← Lab

Ring Buffer

Circular buffer with read/write pointers, modular arithmetic, and wrap-around.

1x 55%
Count: 0/8 | Head: 0 | Tail: 0 | State: empty
Click Enqueue to start, or toggle Auto mode.

How It Works

A ring buffer is a fixed-size array that wraps around. Two pointers track the state: a read pointer (head) where the next value will be consumed, and a write pointer (tail) where the next value will be placed. Both advance forward and wrap using modular arithmetic: pointer = (pointer + 1) % capacity.

The buffer is empty when head equals tail (and count is zero). It's full when count equals capacity. In memory it's a flat array. The "ring" is an illusion created by the modulo operation.

Why Not a Naive Array Queue

If you use a plain array as a queue, every dequeue shifts all elements left — O(n) per operation. A ring buffer dequeues in O(1) by just moving a pointer. No shifting, no copying, no allocation. The trade-off is a fixed capacity, but for most systems that's a feature, not a limitation.

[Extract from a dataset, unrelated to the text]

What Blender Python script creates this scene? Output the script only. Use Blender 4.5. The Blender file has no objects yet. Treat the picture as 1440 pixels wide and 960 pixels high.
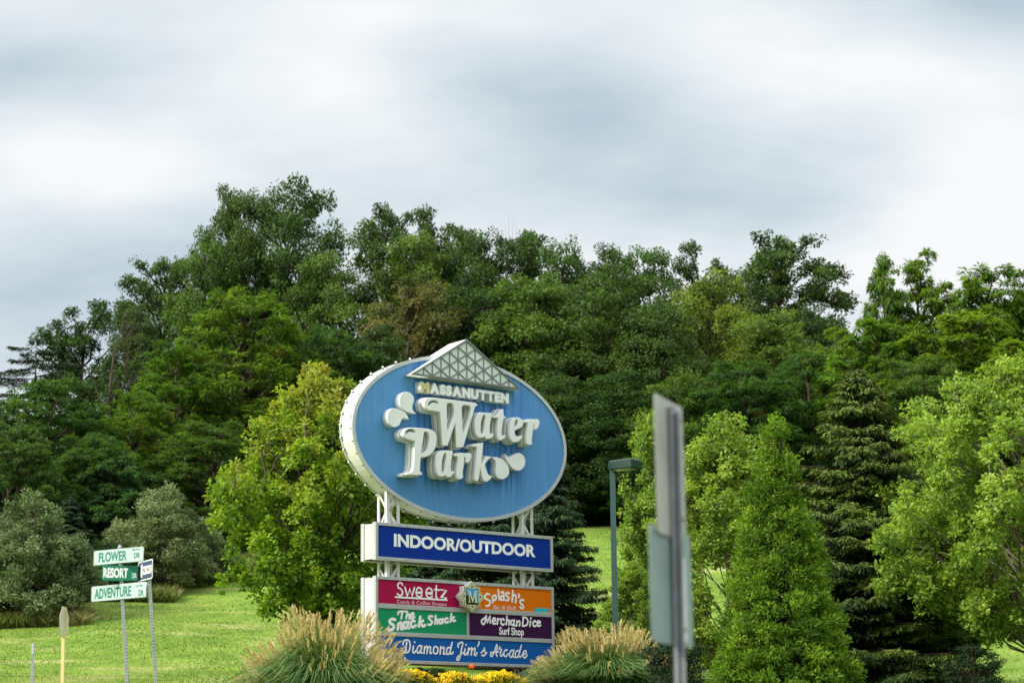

Where Ring Buffers Show Up

They're everywhere in systems programming. Linux kernel network stacks use ring buffers for packet rx/tx queues. io_uring — Linux's async I/O interface — is literally two ring buffers (submission and completion). Audio drivers use them to stream samples between hardware and software without allocation. Embedded systems use them for UART serial buffers. Log systems write to circular buffers so old entries get overwritten rather than causing allocation.

Producer-Consumer

A ring buffer is the natural data structure for the producer-consumer pattern. The producer writes at the tail, the consumer reads from the head. When the buffer is full, the producer must wait (backpressure). When it's empty, the consumer must wait. With a single producer and single consumer, you can even make it lock-free — each side owns its own pointer and only reads the other's.